Exercise directions: Using the listing below, extract each line that has the word "pixels" in it.

Given information:
* * * *

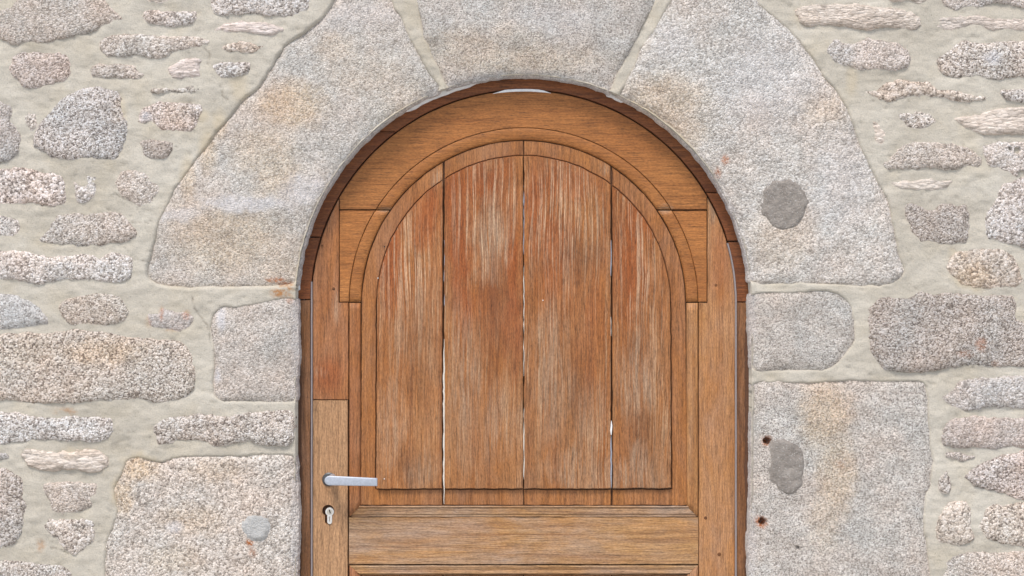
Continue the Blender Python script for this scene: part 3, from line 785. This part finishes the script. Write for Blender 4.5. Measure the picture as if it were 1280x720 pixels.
j4 = block('jamb_stone', J4, (.985, .97, .95, 1), 27, holes=((959, 551, 5.0, .03), (953, 652, 5.0, .03), (997.5, 684.5, 2.6, .012), (1022, 585, 2, .005)), label='tall right jamb block with drill holes and an oval mortar patch')
block('jamb_stone', J5, (.96, .95, .93, 1), 28)
block('jamb_stone', J6, (.96, .95, .94, 1), 29)

gu = np.concatenate([np.arange(-329, -12, 9), np.arange(-12, 1292, 2.3), np.arange(1292, 1612, 9)])
gv = np.concatenate([np.arange(-339, -12, 9), np.arange(-12, 732, 2.3), np.arange(732, 1170, 9)])
mo = field_mesh('mortar', [ext], 2.3, mortar_h, skirt=.35, hole=HOLE, grid=(gu, gv),
                attrs={'rust': ATT['rust'], 'tan': ATT['tan'], 'crack': crack_fn})
link('mortar', mo, M_MORTAR, wall)

def patch(pts, mat, parent, seed, top=.0125):
    o_ = outline(pts, 1.1, seed, step=2, grow=2.2)
    def f(u, v, d): return top - .0095 + .008 * np.clip(d / 6, 0, 1) + .003 * fbm(u / 8, v / 8, seed) + .0016 * vnoise(u / 3, v / 3, seed)
    me = field_mesh('mortar_patch', [o_], 1.6, f, skirt=-0.0)
    o = link('mortar_patch', me, mat, None)
    o.parent = parent
    o.data.transform(__import__('mathutils').Matrix.Translation(-Vector(arch.location)))
patch([(953, 245), (957, 233), (968, 226), (985, 225), (999, 231), (1006, 243), (1010, 254), (1004, 272), (994, 286), (980, 288), (964, 286), (955, 270)], M_PATCH, v3, 5, .0105)
patch([(963, 555), (970, 549), (985, 550), (997, 556), (1005, 566), (1006, 582), (1003, 606), (995, 615), (983, 619), (970, 612), (964, 597), (962, 575)], M_PATCH, j4, 6, .0105)
patch([(303, 652), (309, 645), (318, 642), (328, 643), (335, 650), (337, 660), (334, 670), (326, 676), (316, 674), (306, 668), (302, 660)], M_PATCH2, j2, 7, .0115)

# ------------------------------------------------------------------ woodwork
def plate(name, pts, y, thick, mat, parent, bev=.0012, jit=.25, step=9, seed=0, close=True, sag=0.0):
    """a sawn piece: outline in photo pixels at depth y, eased front arris, sides carried back"""
    c = []
    n = len(pts)
    for i in range(n):
        a = np.array(pts[i], float); b_ = np.array(pts[(i + 1) % n], float)
        L = max(1, int(np.linalg.norm(b_ - a) / step))
        for k in range(L): c.append(a + (b_ - a) * k / L)
    c = np.array(c)
    if jit:
        c = c + np.stack([vnoise(c[:, 0] / 5 + seed, c[:, 1] / 9, seed), vnoise(c[:, 0] / 5, c[:, 1] / 9 + 5, seed + 1)], 1) * 2 * jit
    bm = bmesh.new()
    vs_ = [bm.verts.new(P(a, b_, y)) for a, b_ in c]
    f = bm.faces.new(vs_)
    if f.normal.y > 0: bmesh.ops.reverse_faces(bm, faces=[f])
    bm.normal_update()
    if f.normal.y > 0: f.normal_flip()
    ring = list(f.edges)
    r = bmesh.ops.extrude_face_region(bm, geom=[f])
    newf = [g for g in r['geom'] if isinstance(g, bmesh.types.BMFace)][0]
    # original face stays as the back; push it in
    for v_ in f.verts:
        pass
    back = f if f.is_valid else None
    nv = set(newf.verts)
    for v_ in bm.verts:
        if v_ not in nv: v_.co.y += thick
    if back is not None and back.is_valid: back.normal_flip()
    if bev:
        bm.normal_update()
        bmesh.ops.bevel(bm, geom=list(newf.edges), offset=bev, segments=2, affect='EDGES', clamp_overlap=True)
    bmesh.ops.recalc_face_normals(bm, faces=bm.faces[:])
    ng = [f_ for f_ in bm.faces if len(f_.verts) > 4]
    bmesh.ops.triangulate(bm, faces=ng)
    me = bpy.data.meshes.new(name); bm.to_mesh(me); bm.free()
    if name is None: return me
    return link(name, me, mat, parent)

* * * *

Output for this task:
Continue the Blender Python script for this scene: part 3, from line 785. This part finishes the script. Write for Blender 4.5. Measure the picture as if it were 1280x720 pixels.
    """a sawn piece: outline in photo pixels at depth y, eased front arris, sides carried back"""